-- Given problem --
Exactly the lines between the line containing "Keep writing the" and the line containing "0.6 * S, 0.28 * S, mat_twig)", together with those two lines, are to be output.

======== Records shown

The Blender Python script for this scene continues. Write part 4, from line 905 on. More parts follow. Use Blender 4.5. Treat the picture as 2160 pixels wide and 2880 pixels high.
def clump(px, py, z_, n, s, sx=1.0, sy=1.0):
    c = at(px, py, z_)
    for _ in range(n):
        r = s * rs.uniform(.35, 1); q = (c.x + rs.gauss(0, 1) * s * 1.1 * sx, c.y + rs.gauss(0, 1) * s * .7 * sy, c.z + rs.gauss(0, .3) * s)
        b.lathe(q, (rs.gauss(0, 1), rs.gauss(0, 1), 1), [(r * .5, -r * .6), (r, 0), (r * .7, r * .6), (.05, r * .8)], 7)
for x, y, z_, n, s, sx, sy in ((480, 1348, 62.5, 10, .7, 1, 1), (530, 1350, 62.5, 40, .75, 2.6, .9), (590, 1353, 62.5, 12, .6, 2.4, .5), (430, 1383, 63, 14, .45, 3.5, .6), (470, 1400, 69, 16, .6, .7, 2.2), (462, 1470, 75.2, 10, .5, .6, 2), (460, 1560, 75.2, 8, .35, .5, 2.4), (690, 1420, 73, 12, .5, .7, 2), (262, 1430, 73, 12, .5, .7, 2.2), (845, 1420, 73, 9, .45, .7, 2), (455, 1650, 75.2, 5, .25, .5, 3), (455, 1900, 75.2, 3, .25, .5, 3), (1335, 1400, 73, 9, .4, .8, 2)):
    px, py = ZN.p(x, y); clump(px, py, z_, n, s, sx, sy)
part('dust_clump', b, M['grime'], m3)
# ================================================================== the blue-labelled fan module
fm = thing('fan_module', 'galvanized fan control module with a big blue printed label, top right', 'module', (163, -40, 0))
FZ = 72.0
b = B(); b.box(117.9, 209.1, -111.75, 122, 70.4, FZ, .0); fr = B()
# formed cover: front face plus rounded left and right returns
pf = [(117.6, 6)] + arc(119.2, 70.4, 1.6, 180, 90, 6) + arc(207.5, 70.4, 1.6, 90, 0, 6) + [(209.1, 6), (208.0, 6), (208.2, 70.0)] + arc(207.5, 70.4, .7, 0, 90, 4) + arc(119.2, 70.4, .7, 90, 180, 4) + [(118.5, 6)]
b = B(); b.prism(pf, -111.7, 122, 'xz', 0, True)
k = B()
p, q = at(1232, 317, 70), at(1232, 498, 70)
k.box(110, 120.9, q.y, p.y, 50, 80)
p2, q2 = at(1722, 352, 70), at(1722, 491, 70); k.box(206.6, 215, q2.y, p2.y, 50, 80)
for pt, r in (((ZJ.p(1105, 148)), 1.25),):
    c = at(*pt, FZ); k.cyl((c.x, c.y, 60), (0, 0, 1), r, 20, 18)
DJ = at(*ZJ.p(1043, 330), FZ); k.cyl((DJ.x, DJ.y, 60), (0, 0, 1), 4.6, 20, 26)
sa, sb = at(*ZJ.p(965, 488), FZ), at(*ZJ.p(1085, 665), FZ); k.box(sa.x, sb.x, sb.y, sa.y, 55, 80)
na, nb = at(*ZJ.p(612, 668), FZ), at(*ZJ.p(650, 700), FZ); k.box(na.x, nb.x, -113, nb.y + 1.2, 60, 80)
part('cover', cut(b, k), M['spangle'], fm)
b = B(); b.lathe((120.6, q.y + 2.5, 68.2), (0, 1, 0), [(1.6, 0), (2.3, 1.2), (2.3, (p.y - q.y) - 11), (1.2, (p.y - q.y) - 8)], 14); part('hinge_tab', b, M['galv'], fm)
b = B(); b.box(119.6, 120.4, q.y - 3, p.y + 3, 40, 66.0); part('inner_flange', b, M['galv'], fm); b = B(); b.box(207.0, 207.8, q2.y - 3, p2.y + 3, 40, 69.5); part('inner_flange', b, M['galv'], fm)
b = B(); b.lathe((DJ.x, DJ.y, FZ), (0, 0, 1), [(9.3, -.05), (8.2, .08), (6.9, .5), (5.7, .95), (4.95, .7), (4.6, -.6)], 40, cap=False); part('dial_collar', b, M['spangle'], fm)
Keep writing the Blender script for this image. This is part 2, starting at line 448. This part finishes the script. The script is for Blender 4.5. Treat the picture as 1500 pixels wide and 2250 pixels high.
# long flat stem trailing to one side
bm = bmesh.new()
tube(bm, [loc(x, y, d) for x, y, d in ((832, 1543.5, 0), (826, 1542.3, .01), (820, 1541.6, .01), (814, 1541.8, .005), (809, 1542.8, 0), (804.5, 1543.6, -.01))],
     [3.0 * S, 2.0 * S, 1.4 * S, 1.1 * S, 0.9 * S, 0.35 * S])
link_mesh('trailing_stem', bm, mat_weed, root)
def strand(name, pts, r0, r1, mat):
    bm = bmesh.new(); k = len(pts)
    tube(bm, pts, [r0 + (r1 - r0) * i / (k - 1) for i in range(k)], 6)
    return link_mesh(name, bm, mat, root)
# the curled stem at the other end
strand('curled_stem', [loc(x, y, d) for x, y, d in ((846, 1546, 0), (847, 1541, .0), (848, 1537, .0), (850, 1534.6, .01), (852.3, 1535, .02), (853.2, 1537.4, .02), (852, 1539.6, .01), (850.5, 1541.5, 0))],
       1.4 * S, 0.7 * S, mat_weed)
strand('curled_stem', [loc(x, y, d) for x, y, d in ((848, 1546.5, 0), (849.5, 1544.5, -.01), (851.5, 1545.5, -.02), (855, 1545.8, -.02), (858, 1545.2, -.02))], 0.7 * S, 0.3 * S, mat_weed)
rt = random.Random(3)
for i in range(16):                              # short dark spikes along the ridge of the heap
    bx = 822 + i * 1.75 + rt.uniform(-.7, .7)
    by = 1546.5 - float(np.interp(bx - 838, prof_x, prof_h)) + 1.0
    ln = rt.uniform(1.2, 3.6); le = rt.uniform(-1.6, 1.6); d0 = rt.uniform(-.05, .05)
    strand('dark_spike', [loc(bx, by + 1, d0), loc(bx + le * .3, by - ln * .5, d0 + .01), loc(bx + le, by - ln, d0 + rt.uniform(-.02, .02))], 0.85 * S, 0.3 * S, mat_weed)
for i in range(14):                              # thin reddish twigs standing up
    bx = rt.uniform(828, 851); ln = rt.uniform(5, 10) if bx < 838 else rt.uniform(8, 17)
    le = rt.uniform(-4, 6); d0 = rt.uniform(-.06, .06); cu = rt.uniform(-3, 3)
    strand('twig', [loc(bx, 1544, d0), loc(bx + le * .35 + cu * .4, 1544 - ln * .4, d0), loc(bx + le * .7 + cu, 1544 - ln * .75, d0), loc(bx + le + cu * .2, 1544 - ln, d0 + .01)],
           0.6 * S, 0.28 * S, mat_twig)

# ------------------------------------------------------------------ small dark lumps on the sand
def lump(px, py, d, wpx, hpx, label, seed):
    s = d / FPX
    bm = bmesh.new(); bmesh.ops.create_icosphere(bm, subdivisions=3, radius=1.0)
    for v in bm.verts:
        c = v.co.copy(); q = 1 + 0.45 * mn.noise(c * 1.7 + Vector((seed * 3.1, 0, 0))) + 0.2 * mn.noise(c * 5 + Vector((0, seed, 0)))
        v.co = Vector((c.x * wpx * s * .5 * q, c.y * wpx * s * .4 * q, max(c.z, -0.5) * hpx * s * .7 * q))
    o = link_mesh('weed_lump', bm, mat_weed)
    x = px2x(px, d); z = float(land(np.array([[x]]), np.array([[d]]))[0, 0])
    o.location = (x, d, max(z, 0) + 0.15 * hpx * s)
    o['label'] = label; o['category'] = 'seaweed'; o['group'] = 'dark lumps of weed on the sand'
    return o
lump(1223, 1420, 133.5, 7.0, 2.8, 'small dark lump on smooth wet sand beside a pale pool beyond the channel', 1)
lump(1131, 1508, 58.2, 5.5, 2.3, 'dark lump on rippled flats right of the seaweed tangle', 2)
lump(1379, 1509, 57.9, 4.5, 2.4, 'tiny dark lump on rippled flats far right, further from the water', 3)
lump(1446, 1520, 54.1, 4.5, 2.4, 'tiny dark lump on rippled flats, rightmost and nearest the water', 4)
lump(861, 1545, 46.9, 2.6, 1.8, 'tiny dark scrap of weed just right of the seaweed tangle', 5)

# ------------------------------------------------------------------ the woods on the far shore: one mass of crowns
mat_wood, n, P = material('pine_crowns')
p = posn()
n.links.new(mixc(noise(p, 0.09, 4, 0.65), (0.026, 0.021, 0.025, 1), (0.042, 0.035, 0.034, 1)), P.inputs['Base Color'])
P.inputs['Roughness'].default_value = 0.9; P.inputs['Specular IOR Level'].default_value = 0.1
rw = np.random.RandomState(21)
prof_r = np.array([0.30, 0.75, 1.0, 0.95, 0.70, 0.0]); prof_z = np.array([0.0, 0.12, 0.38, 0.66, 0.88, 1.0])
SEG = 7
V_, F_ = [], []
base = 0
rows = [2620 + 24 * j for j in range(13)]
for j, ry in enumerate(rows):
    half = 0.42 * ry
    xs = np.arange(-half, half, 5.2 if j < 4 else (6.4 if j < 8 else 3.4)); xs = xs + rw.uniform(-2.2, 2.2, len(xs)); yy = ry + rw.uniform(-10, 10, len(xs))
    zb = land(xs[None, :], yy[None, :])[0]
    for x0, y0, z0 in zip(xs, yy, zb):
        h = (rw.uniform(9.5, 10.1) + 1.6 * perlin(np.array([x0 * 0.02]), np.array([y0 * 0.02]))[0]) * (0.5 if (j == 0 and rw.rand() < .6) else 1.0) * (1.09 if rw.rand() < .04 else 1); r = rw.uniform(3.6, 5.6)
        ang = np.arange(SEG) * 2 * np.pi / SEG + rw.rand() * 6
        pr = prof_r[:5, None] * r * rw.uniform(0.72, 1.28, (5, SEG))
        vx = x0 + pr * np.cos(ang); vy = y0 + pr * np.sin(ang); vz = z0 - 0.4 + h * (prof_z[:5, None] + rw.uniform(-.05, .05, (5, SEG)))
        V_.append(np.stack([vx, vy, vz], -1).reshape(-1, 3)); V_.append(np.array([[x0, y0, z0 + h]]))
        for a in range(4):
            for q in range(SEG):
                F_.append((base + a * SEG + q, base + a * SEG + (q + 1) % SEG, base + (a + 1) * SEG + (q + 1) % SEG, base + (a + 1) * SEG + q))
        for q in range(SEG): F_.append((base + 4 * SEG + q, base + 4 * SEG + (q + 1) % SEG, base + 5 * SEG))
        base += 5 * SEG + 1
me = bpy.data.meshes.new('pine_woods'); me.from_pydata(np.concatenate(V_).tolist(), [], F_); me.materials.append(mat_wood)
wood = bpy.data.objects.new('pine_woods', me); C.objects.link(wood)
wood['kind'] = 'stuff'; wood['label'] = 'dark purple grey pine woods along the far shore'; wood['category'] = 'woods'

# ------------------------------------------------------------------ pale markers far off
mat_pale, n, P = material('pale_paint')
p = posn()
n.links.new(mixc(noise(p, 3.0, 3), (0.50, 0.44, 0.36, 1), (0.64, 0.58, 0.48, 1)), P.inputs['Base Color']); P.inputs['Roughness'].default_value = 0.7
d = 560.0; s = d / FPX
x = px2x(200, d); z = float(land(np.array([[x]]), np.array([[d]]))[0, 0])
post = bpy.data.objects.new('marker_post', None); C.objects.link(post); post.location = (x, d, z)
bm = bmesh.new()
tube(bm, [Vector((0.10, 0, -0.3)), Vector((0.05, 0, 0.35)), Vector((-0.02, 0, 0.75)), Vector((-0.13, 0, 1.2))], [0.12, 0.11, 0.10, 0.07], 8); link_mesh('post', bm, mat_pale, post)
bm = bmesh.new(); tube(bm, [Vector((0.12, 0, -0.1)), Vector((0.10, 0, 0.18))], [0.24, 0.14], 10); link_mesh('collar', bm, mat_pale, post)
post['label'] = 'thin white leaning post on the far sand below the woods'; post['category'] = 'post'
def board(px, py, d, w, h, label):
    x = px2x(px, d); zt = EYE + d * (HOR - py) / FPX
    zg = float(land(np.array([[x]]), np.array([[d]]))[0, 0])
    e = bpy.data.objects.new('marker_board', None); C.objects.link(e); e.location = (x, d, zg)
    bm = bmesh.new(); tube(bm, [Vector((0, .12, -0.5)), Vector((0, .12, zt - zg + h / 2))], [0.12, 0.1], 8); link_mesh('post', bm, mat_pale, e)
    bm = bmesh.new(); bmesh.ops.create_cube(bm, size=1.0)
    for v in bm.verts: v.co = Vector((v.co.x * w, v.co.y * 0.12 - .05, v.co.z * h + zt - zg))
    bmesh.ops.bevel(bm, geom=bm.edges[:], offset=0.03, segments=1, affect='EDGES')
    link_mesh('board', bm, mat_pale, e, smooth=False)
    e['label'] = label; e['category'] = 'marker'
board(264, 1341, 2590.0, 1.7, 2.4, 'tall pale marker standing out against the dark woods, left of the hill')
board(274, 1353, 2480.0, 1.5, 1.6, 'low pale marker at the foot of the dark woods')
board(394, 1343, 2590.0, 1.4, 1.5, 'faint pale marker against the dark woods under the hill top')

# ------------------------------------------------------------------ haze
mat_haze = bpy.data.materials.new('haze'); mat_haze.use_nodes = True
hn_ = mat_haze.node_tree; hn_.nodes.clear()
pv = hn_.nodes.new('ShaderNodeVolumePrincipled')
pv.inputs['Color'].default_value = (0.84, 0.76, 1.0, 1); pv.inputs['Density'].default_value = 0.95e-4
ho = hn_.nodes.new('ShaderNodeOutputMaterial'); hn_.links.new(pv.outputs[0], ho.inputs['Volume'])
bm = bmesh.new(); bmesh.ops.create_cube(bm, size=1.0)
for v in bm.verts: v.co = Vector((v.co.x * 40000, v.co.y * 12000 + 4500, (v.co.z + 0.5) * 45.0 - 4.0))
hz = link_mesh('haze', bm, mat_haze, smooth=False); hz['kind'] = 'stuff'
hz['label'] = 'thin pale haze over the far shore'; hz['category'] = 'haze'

================

-- Exercise solution --
Keep writing the Blender script for this image. This is part 2, starting at line 448. This part finishes the script. The script is for Blender 4.5. Treat the picture as 1500 pixels wide and 2250 pixels high.
# long flat stem trailing to one side
bm = bmesh.new()
tube(bm, [loc(x, y, d) for x, y, d in ((832, 1543.5, 0), (826, 1542.3, .01), (820, 1541.6, .01), (814, 1541.8, .005), (809, 1542.8, 0), (804.5, 1543.6, -.01))],
     [3.0 * S, 2.0 * S, 1.4 * S, 1.1 * S, 0.9 * S, 0.35 * S])
link_mesh('trailing_stem', bm, mat_weed, root)
def strand(name, pts, r0, r1, mat):
    bm = bmesh.new(); k = len(pts)
    tube(bm, pts, [r0 + (r1 - r0) * i / (k - 1) for i in range(k)], 6)
    return link_mesh(name, bm, mat, root)
# the curled stem at the other end
strand('curled_stem', [loc(x, y, d) for x, y, d in ((846, 1546, 0), (847, 1541, .0), (848, 1537, .0), (850, 1534.6, .01), (852.3, 1535, .02), (853.2, 1537.4, .02), (852, 1539.6, .01), (850.5, 1541.5, 0))],
       1.4 * S, 0.7 * S, mat_weed)
strand('curled_stem', [loc(x, y, d) for x, y, d in ((848, 1546.5, 0), (849.5, 1544.5, -.01), (851.5, 1545.5, -.02), (855, 1545.8, -.02), (858, 1545.2, -.02))], 0.7 * S, 0.3 * S, mat_weed)
rt = random.Random(3)
for i in range(16):                              # short dark spikes along the ridge of the heap
    bx = 822 + i * 1.75 + rt.uniform(-.7, .7)
    by = 1546.5 - float(np.interp(bx - 838, prof_x, prof_h)) + 1.0
    ln = rt.uniform(1.2, 3.6); le = rt.uniform(-1.6, 1.6); d0 = rt.uniform(-.05, .05)
    strand('dark_spike', [loc(bx, by + 1, d0), loc(bx + le * .3, by - ln * .5, d0 + .01), loc(bx + le, by - ln, d0 + rt.uniform(-.02, .02))], 0.85 * S, 0.3 * S, mat_weed)
for i in range(14):                              # thin reddish twigs standing up
    bx = rt.uniform(828, 851); ln = rt.uniform(5, 10) if bx < 838 else rt.uniform(8, 17)
    le = rt.uniform(-4, 6); d0 = rt.uniform(-.06, .06); cu = rt.uniform(-3, 3)
    strand('twig', [loc(bx, 1544, d0), loc(bx + le * .35 + cu * .4, 1544 - ln * .4, d0), loc(bx + le * .7 + cu, 1544 - ln * .75, d0), loc(bx + le + cu * .2, 1544 - ln, d0 + .01)],
           0.6 * S, 0.28 * S, mat_twig)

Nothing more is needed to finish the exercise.